The scope of the damage to books and photographs and other detritus of history? It's way too early to attach a price tag or even sentimental value to the region's losses, said Cindy Gardner, field services curator for the Old Capitol Museum in Jackson, Miss.

Though the musical legacy of New Orleans is well-known, Gardner said it also is important to preserve the history of the rest of the hurricane zone, including smaller Mississippi beach towns, a region explored by early Spanish and French adventurers.

"Some of our most historic structures, national landmarks, are simply gone," Gardner said. "And some of the museums that did survive now don't have operating funds, and so they're closing. It's heartbreaking, really."

Saving history: Silverman's team worked with Gardner and officials at 12 other Mississippi institutions, including county courthouses and libraries as well as public and private historical and art museums. Traveling from Jackson, they camped in a borrowed RV. Once Hurricane Rita had passed, they ventured along the coast to public libraries in Gulfport and Biloxi.

Sometimes the field work required donning respirators and gloves to battle mold, or helping shell-shocked volunteers - some of whom were homeless - dry out sodden books and photographs. In other places, such as Biloxi's Seafood Museum, emergency response was a fancy way to talk about sifting through historical litter.

On the road, working from their RV, the conservators hammered out grant proposals, helping institutions apply for $1 million in emergency funds promised by the National Endowment for the Humanities to help restore collections.

In Gulfport, the first problem was finding the library. Road signs and street addresses had been wiped out. A fallen steeple marked a damaged church, but the two-story library nearby was harder to identify.

Walls had been ripped off the first floor, leaving the building exposed on all sides. No books in sight, no shelves, no furniture, no signs. Just the Gulf breeze blowing sand through a handful of structural columns, hanging wires and the Escher-like absurdity of what remained, a carpeted circular stairway sweeping upward.

At the top of those stairs, Silverman read the sign for the "catalog," and that was the first time he was sure he was standing in a library. Here the books were orderly in the stacks, a stand of four computers awaited users, fat wooden chairs were pushed under wooden tables, even a Styrofoam coffee cup and a water bottle sat upright on a desk. It felt a little Pompeii-esque, he said. Life upstairs seemed like it had stopped, preserved, while downstairs, everything had been transported into another dimension.

At the Biloxi Public Library, just east on Highway 90, the floor was layered with pine needles, mud and books, and staffers described the snakes they had seen indoors. Despite the muck, most of the collection seemed intact.

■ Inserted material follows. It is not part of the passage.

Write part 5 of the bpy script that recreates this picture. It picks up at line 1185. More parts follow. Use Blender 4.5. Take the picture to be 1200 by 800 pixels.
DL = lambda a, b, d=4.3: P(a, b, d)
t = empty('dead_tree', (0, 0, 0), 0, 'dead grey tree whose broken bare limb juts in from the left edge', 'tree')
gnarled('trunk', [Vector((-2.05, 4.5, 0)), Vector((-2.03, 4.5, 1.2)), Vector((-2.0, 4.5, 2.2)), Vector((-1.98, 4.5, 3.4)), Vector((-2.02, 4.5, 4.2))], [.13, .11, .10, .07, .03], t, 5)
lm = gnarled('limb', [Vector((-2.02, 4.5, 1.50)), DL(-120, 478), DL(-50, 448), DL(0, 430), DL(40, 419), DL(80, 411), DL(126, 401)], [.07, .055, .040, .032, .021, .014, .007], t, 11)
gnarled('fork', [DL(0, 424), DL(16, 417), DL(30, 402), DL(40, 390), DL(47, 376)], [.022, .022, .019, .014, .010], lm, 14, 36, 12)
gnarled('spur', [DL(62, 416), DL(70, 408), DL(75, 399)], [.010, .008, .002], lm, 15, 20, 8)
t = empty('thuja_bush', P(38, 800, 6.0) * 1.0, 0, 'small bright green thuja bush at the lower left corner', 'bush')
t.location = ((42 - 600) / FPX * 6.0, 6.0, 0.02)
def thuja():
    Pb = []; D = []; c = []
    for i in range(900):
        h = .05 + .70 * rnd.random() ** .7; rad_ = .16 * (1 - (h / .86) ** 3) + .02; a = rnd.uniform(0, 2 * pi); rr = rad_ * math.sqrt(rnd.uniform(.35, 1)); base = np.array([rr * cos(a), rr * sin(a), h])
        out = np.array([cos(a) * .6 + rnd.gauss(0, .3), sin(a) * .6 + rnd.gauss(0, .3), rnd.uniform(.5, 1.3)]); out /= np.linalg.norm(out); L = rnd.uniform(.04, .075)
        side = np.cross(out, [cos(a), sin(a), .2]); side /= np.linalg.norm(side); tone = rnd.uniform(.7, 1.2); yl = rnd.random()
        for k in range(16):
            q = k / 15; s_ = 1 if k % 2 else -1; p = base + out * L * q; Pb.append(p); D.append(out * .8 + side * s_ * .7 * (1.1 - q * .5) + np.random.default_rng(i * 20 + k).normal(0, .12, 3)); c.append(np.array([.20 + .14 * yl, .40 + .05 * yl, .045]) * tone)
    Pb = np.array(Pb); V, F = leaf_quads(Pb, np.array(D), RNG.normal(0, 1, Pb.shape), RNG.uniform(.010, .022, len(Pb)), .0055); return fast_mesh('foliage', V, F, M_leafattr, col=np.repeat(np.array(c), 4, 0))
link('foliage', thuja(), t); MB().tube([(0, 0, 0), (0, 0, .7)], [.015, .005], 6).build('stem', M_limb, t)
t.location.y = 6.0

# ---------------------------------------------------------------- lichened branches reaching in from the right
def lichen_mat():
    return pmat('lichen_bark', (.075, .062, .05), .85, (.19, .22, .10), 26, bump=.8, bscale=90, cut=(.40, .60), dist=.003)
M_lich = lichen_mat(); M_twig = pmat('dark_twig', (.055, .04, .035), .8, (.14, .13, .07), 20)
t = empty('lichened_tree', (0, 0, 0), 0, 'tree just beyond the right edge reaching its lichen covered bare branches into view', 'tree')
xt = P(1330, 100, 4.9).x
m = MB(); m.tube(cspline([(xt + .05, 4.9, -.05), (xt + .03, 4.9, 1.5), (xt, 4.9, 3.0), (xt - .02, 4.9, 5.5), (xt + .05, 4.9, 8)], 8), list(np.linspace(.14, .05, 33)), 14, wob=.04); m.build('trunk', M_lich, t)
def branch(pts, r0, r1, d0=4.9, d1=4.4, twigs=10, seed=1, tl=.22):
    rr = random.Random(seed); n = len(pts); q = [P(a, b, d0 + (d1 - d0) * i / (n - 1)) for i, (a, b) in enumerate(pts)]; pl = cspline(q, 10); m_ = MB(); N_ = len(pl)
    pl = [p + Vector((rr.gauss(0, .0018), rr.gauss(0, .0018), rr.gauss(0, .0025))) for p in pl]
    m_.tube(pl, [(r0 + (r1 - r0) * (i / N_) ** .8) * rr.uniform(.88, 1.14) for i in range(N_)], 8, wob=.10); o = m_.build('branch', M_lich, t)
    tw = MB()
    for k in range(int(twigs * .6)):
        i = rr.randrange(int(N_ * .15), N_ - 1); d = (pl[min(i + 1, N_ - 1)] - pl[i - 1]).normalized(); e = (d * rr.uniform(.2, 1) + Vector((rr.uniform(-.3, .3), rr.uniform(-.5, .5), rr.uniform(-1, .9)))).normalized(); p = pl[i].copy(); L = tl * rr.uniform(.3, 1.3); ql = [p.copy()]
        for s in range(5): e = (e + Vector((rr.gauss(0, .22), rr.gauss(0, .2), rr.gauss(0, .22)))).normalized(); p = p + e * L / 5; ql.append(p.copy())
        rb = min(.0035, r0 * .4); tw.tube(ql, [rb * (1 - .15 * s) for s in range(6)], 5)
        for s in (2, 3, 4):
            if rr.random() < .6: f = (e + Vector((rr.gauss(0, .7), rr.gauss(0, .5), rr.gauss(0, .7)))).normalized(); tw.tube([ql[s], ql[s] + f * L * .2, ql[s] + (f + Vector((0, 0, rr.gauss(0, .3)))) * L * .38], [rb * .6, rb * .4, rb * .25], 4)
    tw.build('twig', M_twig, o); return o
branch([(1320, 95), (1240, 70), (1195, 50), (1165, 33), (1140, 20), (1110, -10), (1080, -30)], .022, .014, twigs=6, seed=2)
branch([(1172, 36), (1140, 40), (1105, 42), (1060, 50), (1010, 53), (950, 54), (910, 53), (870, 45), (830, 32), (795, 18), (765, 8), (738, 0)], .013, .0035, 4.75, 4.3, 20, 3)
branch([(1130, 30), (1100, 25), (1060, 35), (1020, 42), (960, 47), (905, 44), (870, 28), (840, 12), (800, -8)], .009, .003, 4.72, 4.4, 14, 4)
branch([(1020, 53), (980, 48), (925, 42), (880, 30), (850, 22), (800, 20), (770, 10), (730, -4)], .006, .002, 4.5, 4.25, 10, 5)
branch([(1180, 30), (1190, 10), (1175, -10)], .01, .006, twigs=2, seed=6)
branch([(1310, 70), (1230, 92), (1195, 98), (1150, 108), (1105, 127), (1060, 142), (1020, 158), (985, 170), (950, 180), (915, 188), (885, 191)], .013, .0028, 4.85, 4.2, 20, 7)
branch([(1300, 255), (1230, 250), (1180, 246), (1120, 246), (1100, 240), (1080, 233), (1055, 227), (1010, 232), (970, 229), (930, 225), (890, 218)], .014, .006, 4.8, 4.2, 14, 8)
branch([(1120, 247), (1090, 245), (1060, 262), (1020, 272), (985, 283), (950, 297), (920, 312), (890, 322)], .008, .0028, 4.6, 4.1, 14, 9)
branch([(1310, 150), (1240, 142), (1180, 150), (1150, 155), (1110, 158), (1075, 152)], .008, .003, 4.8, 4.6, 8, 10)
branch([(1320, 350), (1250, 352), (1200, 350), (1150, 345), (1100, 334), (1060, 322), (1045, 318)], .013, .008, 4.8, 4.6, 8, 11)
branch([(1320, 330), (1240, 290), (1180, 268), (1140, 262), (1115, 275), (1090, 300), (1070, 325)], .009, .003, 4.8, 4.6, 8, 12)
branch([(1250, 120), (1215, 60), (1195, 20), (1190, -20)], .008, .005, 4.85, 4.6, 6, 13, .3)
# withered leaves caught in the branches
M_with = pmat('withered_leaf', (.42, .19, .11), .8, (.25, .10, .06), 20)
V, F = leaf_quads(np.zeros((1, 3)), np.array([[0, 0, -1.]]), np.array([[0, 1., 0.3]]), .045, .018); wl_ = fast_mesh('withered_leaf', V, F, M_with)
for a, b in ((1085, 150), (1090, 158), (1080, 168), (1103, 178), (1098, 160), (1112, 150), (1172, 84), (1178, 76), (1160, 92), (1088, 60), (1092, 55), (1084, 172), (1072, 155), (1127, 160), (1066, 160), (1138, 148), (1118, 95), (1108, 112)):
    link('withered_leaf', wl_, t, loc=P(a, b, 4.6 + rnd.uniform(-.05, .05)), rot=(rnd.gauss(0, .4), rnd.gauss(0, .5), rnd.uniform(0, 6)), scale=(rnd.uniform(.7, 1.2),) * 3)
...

Except in the Special Collections room, a closed space where mold grew wildly, especially in the plastic envelopes that were supposed to protect the rare books.

Disaster relief: Silverman, whose field is based on defying the chemistry of deterioration, has helped out at disaster scenes before, responding to flooding that damaged a 425,000-book collection at the Colorado State University Library in 1997, and volunteering at the University of Hawaii after a hurricane in 1992 and a rainstorm in 2004. But he had never witnessed the degree of destruction that lingered on the Gulf Coast.

Along the beach towns that line Mississippi's Highway 90, physical evidence hinted at the storms' power. Massive casino boats remain overturned and stranded blocks inland. Some standing churches were impaled by their own steeples. Silverman said he got used to seeing bags, clothing and other debris hanging from the trees like heavy fog, but was surprised by the site of a piano, lodged about two stories high, festooned with a randomly placed Confederate flag.

A heavy odor hung in the air, which some observers have compared to the smell of death. But Silverman described it as stranger, more complex. More like the stench after a fire, only without the soot, he and his colleagues decided - a foul, thick brew of salt and humidity and degradation and mold.

Between museum stops, driving from building to damaged building, Silverman saw personal history, acres of stuff, refrigerators, books, all exposed and stacked in piles along the beach highway.

"Six-foot mounds of stuff everywhere we went," he said, "like how we pile snow alongside the curb here in Utah."

For all that damage, Silverman said he hopes his volunteer stint will be a part of something bigger, an international effort to stockpile best practices to preserve historic relics after future disasters.

What he saw in Mississippi is already a part of history. "What's telling is the meaning," Silverman said, describing the Ship Island lighthouse lens, crafted in Paris in 1826, considered one of the most valuable pieces in the Seafood Museum's collection.

The light was crushed in the storm, but museum officials think they have found all of its pieces. After the lens is painstakingly rebuilt, the cracks will become another part of its story, another layer of history, a tangible reminder of this year's hurricane season.